Po udanym zebraniu nasion, pozostajemy z dwoma pięknymi połówkami dyni, które aż proszą, aby je upiec. Smaruję je lekko oliwą i wkładam do piekarnika na 90 minut w 180 stopniach. Gdy ukazują pierwsze oznaki "zgrillowania", wyjmuję i pozwalam im ostygnąć. Wybieram łyżką miąższ, a pozostałą skórkę przeznaczam na kompost bokashi. Z miąższu sporządzam zupę dyniową, ale zanim to zrobię, próbuję tej nowej dyni po raz pierwszy, aby zobaczyć, czy warto było kochać tak ... ech, to znaczy tak się ceregielić z jej uprawą. I co? I warto było, na pewno. Smak jest słodko-orzechowy, a sam miąższ niezwykle delikatny, powiedziałbym, że w swej konsystencji po upieczeniu maślany. Dynia ta na pewno wejdzie w skład podstawowych upraw w moim siedlisku. 
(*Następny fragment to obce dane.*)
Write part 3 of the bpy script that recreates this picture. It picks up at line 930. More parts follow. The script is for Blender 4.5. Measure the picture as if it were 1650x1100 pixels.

Coraz krótsze dni sprawiają, że zachody słońca przeniosły się z północnego, na południowy zachód. Zmieniła się i sceneria, i niebo. Zwierzyna leśna odwiedza Ostoję niedługo po zmroku i codziennie niemal przychodzą sarny, czasami daniele czy inny łoś, a ostatnio w stawie panoszy się wydra. Tradycyjnie, jak co roku jesienią, wychodzę po zmroku pospacerować po włościach i spotkać się z tymi sąsiadami. To czas, kiedy można się zbliżyć do bobra na odległość kilku metrów, a on dalej będzie obgryzał swój kijek z kory ... to znaczy mój kijek ... z mojej brzozy. No ale niech mu tam pójdzie na zdrowie, brzóz ci u nas dostatek, a bóbr, aby ogłosić gotowość zimową, też musi podjeść. A dyni sobie przecież nie upiecze. Tak więc panie bobrze, smacznego!